Take the lines from the beginning of the data below through the line holding "PI = math.pi" and return exactly those.

§ **Data entries**:
⁂

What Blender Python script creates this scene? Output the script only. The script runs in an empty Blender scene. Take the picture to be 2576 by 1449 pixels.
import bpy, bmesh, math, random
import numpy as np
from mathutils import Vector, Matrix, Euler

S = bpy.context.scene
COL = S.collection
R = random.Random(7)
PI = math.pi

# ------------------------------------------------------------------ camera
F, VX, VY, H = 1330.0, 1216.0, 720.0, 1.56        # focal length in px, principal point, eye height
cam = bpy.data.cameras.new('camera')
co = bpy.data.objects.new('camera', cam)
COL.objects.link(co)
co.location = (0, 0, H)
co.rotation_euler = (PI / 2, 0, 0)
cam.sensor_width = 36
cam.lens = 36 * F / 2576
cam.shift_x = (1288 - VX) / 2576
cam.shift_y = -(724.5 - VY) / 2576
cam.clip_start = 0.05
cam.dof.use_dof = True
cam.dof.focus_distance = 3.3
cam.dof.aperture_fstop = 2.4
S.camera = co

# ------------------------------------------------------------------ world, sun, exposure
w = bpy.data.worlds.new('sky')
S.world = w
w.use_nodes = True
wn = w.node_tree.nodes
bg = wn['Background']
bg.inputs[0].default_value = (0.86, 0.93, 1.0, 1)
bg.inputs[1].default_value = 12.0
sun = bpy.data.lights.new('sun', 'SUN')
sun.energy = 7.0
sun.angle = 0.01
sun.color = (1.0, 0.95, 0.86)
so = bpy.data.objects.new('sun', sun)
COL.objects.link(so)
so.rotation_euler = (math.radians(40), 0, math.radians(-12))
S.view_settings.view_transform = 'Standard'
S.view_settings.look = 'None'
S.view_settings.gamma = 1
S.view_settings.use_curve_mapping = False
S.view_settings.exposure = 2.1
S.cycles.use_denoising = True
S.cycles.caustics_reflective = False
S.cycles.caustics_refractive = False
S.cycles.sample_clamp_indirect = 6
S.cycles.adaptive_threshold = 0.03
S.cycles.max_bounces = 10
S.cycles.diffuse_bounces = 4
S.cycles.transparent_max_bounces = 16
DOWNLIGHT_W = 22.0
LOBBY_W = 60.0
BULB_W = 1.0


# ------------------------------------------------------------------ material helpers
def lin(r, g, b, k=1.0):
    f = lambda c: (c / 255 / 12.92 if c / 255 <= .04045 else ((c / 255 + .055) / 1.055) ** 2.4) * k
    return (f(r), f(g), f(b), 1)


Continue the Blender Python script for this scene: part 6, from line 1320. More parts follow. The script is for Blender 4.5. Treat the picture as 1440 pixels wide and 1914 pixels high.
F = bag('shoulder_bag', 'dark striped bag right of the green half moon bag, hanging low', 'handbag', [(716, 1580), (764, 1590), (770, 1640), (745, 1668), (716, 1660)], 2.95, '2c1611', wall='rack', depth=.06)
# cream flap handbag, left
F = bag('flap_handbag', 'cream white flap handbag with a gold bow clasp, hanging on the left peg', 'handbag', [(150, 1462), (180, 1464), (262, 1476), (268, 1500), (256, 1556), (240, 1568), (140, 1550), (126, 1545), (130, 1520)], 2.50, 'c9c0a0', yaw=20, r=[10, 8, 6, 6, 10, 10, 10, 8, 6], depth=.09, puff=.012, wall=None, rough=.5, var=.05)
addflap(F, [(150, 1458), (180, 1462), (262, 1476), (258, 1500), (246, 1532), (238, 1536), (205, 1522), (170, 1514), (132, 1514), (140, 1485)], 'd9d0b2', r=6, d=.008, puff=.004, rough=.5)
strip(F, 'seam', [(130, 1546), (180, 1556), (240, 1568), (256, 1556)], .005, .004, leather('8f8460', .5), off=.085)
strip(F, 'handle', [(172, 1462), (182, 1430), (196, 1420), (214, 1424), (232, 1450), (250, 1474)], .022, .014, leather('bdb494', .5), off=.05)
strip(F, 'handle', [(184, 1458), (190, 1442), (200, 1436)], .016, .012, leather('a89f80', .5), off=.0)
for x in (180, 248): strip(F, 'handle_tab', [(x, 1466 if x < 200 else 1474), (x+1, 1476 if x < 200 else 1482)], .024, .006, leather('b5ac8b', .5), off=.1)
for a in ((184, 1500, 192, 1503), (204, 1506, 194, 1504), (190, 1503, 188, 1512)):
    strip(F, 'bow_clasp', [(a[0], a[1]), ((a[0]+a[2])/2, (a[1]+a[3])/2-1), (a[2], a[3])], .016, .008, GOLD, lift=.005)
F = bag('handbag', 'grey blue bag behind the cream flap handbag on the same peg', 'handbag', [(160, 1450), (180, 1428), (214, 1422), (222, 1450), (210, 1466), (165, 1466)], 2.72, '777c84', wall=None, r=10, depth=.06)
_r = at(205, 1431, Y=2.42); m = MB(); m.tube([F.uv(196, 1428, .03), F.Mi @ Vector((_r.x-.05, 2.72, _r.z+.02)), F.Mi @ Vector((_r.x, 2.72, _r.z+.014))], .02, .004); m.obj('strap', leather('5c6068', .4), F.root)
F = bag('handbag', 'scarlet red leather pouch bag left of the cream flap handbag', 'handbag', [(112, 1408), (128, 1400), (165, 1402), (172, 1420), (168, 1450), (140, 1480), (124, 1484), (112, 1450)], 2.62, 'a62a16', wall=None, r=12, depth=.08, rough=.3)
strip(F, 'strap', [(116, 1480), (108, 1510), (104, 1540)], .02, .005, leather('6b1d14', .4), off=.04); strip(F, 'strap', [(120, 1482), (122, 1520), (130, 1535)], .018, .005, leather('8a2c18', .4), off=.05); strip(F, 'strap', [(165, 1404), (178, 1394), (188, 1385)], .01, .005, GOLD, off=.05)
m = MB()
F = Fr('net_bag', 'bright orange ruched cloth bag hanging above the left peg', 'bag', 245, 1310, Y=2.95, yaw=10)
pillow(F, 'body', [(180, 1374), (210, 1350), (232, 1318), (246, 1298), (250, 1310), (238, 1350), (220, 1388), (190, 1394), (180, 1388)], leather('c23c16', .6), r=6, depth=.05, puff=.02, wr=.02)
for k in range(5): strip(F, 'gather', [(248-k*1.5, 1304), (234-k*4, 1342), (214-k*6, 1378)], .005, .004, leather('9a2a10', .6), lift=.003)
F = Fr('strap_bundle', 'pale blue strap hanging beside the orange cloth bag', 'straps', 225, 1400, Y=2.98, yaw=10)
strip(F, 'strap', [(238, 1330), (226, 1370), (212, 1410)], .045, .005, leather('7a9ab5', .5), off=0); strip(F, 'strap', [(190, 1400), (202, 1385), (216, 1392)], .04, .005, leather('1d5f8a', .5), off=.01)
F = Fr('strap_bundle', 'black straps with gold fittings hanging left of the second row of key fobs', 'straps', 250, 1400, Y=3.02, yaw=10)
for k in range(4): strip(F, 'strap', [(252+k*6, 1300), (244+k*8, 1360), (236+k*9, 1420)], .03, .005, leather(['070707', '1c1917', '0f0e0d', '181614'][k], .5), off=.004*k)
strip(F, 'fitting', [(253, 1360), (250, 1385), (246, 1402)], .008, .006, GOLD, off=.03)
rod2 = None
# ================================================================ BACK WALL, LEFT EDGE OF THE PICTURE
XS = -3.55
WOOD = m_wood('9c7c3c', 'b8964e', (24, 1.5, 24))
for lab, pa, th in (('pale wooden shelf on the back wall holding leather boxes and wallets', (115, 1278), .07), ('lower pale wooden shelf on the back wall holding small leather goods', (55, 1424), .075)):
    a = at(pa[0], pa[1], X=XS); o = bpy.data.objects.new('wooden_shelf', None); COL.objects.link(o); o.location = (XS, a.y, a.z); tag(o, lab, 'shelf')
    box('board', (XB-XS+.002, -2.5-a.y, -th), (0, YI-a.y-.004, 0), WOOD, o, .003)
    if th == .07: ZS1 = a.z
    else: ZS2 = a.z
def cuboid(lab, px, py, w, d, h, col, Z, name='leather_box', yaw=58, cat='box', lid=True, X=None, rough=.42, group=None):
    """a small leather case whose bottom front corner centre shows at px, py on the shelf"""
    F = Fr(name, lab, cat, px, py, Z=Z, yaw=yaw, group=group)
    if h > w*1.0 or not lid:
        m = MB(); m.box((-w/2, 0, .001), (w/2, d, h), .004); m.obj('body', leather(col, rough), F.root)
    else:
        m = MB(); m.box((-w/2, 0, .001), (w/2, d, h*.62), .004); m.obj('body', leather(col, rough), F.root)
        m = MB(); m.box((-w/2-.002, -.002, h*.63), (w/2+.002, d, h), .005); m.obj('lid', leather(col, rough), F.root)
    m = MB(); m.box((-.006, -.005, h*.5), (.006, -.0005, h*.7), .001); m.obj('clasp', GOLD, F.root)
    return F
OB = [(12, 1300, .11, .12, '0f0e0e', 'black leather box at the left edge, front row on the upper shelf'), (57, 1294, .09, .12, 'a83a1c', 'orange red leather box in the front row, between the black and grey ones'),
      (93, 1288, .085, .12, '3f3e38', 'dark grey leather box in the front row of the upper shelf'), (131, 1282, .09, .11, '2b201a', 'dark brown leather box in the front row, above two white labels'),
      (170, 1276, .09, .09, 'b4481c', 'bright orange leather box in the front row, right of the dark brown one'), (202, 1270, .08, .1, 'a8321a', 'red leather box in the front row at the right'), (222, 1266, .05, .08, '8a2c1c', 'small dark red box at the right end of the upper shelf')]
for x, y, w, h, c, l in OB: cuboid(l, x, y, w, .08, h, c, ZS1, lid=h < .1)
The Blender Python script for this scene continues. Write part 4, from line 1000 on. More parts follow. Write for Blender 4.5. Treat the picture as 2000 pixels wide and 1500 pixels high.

⁂

§ **Response to the exercise**:
What Blender Python script creates this scene? Output the script only. The script runs in an empty Blender scene. Take the picture to be 2576 by 1449 pixels.
import bpy, bmesh, math, random
import numpy as np
from mathutils import Vector, Matrix, Euler

S = bpy.context.scene
COL = S.collection
R = random.Random(7)
PI = math.pi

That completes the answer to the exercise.